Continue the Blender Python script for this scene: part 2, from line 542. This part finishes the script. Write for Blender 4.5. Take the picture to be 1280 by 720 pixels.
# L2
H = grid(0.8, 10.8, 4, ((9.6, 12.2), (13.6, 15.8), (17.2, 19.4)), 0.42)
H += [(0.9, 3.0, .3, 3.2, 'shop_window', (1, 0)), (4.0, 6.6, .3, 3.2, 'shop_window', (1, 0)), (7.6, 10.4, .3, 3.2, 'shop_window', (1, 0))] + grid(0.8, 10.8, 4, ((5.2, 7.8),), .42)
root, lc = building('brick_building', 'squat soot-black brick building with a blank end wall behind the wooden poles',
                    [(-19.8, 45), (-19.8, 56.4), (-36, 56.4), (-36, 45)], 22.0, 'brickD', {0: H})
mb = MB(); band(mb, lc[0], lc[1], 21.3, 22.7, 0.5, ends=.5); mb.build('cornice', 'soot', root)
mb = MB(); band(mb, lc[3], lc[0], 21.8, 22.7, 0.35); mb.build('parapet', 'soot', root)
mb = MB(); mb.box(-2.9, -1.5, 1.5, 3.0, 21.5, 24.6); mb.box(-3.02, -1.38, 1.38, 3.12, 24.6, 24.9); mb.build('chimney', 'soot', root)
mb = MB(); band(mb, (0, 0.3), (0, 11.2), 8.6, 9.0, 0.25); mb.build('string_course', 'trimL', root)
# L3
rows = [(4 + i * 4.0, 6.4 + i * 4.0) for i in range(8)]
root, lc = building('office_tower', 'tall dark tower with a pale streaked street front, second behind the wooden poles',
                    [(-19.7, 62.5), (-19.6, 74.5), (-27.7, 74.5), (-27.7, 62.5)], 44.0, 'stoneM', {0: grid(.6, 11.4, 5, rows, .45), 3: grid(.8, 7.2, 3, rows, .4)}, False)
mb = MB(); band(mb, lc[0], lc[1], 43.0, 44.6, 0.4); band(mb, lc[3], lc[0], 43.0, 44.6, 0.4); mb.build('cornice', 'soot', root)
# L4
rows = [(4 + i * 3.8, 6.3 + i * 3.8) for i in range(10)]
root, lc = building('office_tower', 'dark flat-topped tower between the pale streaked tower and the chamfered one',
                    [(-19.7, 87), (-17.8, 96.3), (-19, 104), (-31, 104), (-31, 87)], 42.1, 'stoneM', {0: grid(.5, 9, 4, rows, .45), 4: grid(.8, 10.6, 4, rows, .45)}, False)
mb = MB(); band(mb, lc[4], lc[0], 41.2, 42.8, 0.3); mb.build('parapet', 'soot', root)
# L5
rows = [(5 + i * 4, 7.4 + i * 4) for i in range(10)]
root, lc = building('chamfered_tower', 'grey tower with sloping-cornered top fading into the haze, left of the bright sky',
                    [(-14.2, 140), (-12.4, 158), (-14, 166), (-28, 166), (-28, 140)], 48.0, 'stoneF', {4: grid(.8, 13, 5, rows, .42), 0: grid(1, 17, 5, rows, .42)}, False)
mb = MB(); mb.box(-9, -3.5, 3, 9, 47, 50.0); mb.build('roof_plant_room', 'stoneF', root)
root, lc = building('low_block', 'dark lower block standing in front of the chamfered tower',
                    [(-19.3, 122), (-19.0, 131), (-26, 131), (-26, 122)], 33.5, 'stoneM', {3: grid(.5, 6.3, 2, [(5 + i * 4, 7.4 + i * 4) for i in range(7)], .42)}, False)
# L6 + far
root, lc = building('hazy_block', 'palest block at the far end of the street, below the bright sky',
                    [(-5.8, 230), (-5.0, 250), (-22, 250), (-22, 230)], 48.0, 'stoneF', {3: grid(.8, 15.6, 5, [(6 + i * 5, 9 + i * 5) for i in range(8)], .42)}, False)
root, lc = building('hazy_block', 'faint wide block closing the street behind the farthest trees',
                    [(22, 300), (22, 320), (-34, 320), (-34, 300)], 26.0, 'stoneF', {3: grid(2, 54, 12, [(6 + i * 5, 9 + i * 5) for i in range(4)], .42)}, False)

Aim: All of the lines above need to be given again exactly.

Result:
Continue the Blender Python script for this scene: part 2, from line 542. This part finishes the script. Write for Blender 4.5. Take the picture to be 1280 by 720 pixels.
# L2
H = grid(0.8, 10.8, 4, ((9.6, 12.2), (13.6, 15.8), (17.2, 19.4)), 0.42)
H += [(0.9, 3.0, .3, 3.2, 'shop_window', (1, 0)), (4.0, 6.6, .3, 3.2, 'shop_window', (1, 0)), (7.6, 10.4, .3, 3.2, 'shop_window', (1, 0))] + grid(0.8, 10.8, 4, ((5.2, 7.8),), .42)
root, lc = building('brick_building', 'squat soot-black brick building with a blank end wall behind the wooden poles',
                    [(-19.8, 45), (-19.8, 56.4), (-36, 56.4), (-36, 45)], 22.0, 'brickD', {0: H})
mb = MB(); band(mb, lc[0], lc[1], 21.3, 22.7, 0.5, ends=.5); mb.build('cornice', 'soot', root)
mb = MB(); band(mb, lc[3], lc[0], 21.8, 22.7, 0.35); mb.build('parapet', 'soot', root)
mb = MB(); mb.box(-2.9, -1.5, 1.5, 3.0, 21.5, 24.6); mb.box(-3.02, -1.38, 1.38, 3.12, 24.6, 24.9); mb.build('chimney', 'soot', root)
mb = MB(); band(mb, (0, 0.3), (0, 11.2), 8.6, 9.0, 0.25); mb.build('string_course', 'trimL', root)
# L3
rows = [(4 + i * 4.0, 6.4 + i * 4.0) for i in range(8)]
root, lc = building('office_tower', 'tall dark tower with a pale streaked street front, second behind the wooden poles',
                    [(-19.7, 62.5), (-19.6, 74.5), (-27.7, 74.5), (-27.7, 62.5)], 44.0, 'stoneM', {0: grid(.6, 11.4, 5, rows, .45), 3: grid(.8, 7.2, 3, rows, .4)}, False)
mb = MB(); band(mb, lc[0], lc[1], 43.0, 44.6, 0.4); band(mb, lc[3], lc[0], 43.0, 44.6, 0.4); mb.build('cornice', 'soot', root)
# L4
rows = [(4 + i * 3.8, 6.3 + i * 3.8) for i in range(10)]
root, lc = building('office_tower', 'dark flat-topped tower between the pale streaked tower and the chamfered one',
                    [(-19.7, 87), (-17.8, 96.3), (-19, 104), (-31, 104), (-31, 87)], 42.1, 'stoneM', {0: grid(.5, 9, 4, rows, .45), 4: grid(.8, 10.6, 4, rows, .45)}, False)
mb = MB(); band(mb, lc[4], lc[0], 41.2, 42.8, 0.3); mb.build('parapet', 'soot', root)
# L5
rows = [(5 + i * 4, 7.4 + i * 4) for i in range(10)]
root, lc = building('chamfered_tower', 'grey tower with sloping-cornered top fading into the haze, left of the bright sky',
                    [(-14.2, 140), (-12.4, 158), (-14, 166), (-28, 166), (-28, 140)], 48.0, 'stoneF', {4: grid(.8, 13, 5, rows, .42), 0: grid(1, 17, 5, rows, .42)}, False)
mb = MB(); mb.box(-9, -3.5, 3, 9, 47, 50.0); mb.build('roof_plant_room', 'stoneF', root)
root, lc = building('low_block', 'dark lower block standing in front of the chamfered tower',
                    [(-19.3, 122), (-19.0, 131), (-26, 131), (-26, 122)], 33.5, 'stoneM', {3: grid(.5, 6.3, 2, [(5 + i * 4, 7.4 + i * 4) for i in range(7)], .42)}, False)
# L6 + far
root, lc = building('hazy_block', 'palest block at the far end of the street, below the bright sky',
                    [(-5.8, 230), (-5.0, 250), (-22, 250), (-22, 230)], 48.0, 'stoneF', {3: grid(.8, 15.6, 5, [(6 + i * 5, 9 + i * 5) for i in range(8)], .42)}, False)
root, lc = building('hazy_block', 'faint wide block closing the street behind the farthest trees',
                    [(22, 300), (22, 320), (-34, 320), (-34, 300)], 26.0, 'stoneF', {3: grid(2, 54, 12, [(6 + i * 5, 9 + i * 5) for i in range(4)], .42)}, False)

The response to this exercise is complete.